By halftime, in fact, the Irish had already buried the overmatched Middies 43-0 behind the sterling play of 6-foot-4, 205-pound quarterback DeShone Kizer, who threw for four touchdowns and ran for two others before halftime.

“It was very important to forget last week, mentally, going into the playoffs,” Kizer said. “That was a big example of adversity, losing to a team with a score like that. A lot of teams don’t bounce back from something like that.

“We kept the intensity high in practice and, if we keep doing this, I think we’ll be very successful.”

Central rolled up 431 yards of offense and 21 first downs, with Kizer going 10-of-13 through the air for 194 yards, and the Irish rushing 57 times for 237 yards.

Central moves on to a regional semifinal matchup Friday at 7:30 p.m. against Mansfield Madison (10-1) at Tiffin’s Frost-Kalnow Stadium.

“Whitmer is a great team, and they beat us,” Irish coach Greg Dempsey acknowledged. “But that wasn’t [the real] us on the field. We’re better than that, and we wanted to come out and show people this week.

“We had a great week in practice, which was key. These kids were ready to go. The seniors had one more game here, and they wanted to have a win in their last game on this field.”

After going three-and-out on its first drive, the Irish got a 67-yard punt from Kizer to change field position, and things just got worse the remainder of the half for Midview (9-2)

Kizer sandwiched a pair of two-yard touchdown sneaks around his 46-yard TD strike to junior slot back Derick Weiland, and Central owned a 22-0 lead by the end of the first quarter.

“Our coaches told us that [Whitmer game] was in the past, and we have to move on and look to the playoffs,” Weiland said. “We came in fired up and ready to go.

“In the playoffs, in order to win you’ve got to gamble sometimes.

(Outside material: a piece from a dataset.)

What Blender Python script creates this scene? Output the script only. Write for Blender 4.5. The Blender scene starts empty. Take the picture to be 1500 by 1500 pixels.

It paid off tonight. We went deep and it worked out.”

Even when they stumbled, Kizer and the Irish made something out of it.

After their first score, a bad snap forced Kizer to pick up the ball, roll left, and complete an impromptu two-point conversion pass to Ian Butler 5:03 into the game for an 8-0 lead.

Central also get TDs on its next five possessions.

The final three scores came in the second quarter, with Kizer finding Weiland on a 35-yard TD hookup, and then hitting 6-4, 250-pound senior tight end Keith Towbridge on scoring passes of 16 and 26 yards.

The second of Towbridge’s TDs left the Irish up by 43 points with five minutes still left in the half.

The rest was just a matter of running out the clock and avoiding injuries.

Central added a TD on its first drive of the third quarter, when Cedric Gray rammed in from three yards for a 50-0 lead.

“They’ve got a nice ballclub,” Midview coach Bill Albright said. “I wish we would’ve come to play tonight, but we didn’t. But they’re an awfully good football team.”

The Irish basically cleared their bench for the final 19 minutes, and allowedg Midview’s lone score after committing their only turnover of the night.

After the Middies’ Tyler Lienerth returned a fumble by Central’s Jared Fann 18 yards to the Irish 5, Midview finally got on the board on a fourth-down pass of five yards from Cody Callaway to Eric Lauer with 9:30 remaining.

As good as the Central offense was, the Irish defense matched that effort, holding the Middies to 76 total yards on 48 plays from scrimmage, and forcing four turnovers.

Callaway, who had passed for 1,892 yards and 20 TDs coming in, was just 8-of-35 passing for 69 yards. Midview rushed 13 times for seven net yards.

Central managed this win without the services of senior running back Amir Edwards (1,284 rushing yards, 22 TDs), who sat out the game after sustaining a head injury midway in the first quarter of the loss to Whitmer.

“That’s the offense I love to see, and we did it without Amir in the backfield,” Kizer said. “If we can do that, we should be real good going into the next game with him.

“Moving on is the whole goal. It’s lose or go home. If we continue to play like this, with our offense playing like this and our defense doing what they do, I’m going to be a very happy guy at the end of the season.”